Yesterday I had lunch with a writer friend who’d seen the webcomic and asked me some questions that indicated (at least some) readers are catching what I want them to catch and I’m doing some proper foreshadowing. That’s gratifying.
Some incidental info on process: before I launched The Last Mechanical Monster, I built up a backlog of 50 fully completed pages. I really wanted to avoid the common webcartoonists’ trap of making promises I couldn’t keep. If I never put ink to paper again, I have enough story already done to last through April. Of course my goal is to create at least two new pages per week to keep up with the rate of posting and maintain my cushion.

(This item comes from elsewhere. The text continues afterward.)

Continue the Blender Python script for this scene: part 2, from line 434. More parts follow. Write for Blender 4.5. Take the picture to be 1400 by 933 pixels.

Alan, many thanks for this mention, and the other on Linkletter and Schulz as well. I just posted Page 52 of the webcomic today and still have a couple months’ lead (though it’s not as long as it used to be). It’s a work in progress; part of the point is to receive and apply feedback. The story’s been stuck in my head for several years now, and this webcomic is my best chance of exorcising it. Thanks again.
Beautiful stuff! I thought I’d take a quick peek, then couldn’t stop reading. Brian’s storytelling is so solid; he really knows this medium. All the best from a common webcartoonist! 🙂
Just wanted you to know I saw your comment, Eddie, and appreciate it very much. Many congratulations on your NCS Division Award nomination! Red’s Planet is terrific.